I wore it to Montreal-- as a dry run for my upcoming launch. I should have known there would be trouble when I had to get my husband up at 4:00 a.m when I was leaving Toronto to try and figure out how the belt of the pants snapped on. It was like an Escher drawing. After twenty minutes of fuss, my husband said it was impossible to figure out, and ugly to boot and then went back to bed.

I got to the hotel and tried to unzip the complex jacket that had one of those zippers that unzip from either end. ( Those are always trouble.) Well I had a major wardrobe malfunction. The zipper was stuck. I was all alone in a hotel room, with no suitcase and I couldn't get the jacket off. Finally I had no choice but to sleep in the black wool jacket. The next morning it was wrinkled, and had small white pills all over it from the cheap Holiday Inn sheets. Of course I had no deodorant, and if I did have some couldn't have put it on since I couldn't get my jacket off. I couldn't shower or do my hair in my jacket either.

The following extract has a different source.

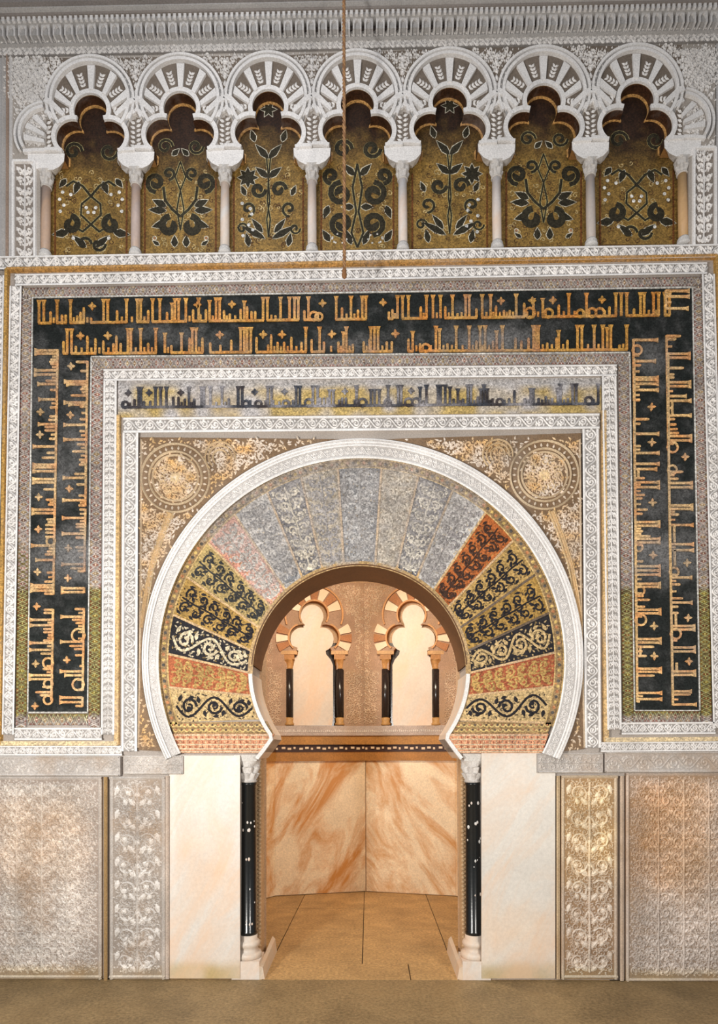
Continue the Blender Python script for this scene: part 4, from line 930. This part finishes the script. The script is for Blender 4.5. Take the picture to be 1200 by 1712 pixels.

I had to show up for the hundreds of book employees in my wrinkled, lint covered outfit and stringy hair. Beating them to the punch I had to say, "If you are going to whisper to the person next to you--'she looks like she slept in that outfit'-- you are right I did."

From that talk I had to go to a TV show where they put new makeup on top of yesterday's cracked tired sunken eyes. This image was then sent all over Canada to promote my my book called After The Falls. It was in some ways totally appropriate since I looked like I had just been thrown over The Falls, most likely by Sara Pucini, then somehow floated down the St. Lawrence Seaway and washed up in Montreal. It was a true representation of me, the protagonist --After the Falls.

The good part- The flu was nothing.
lesson learned- Never believe in publicists or designer clothes.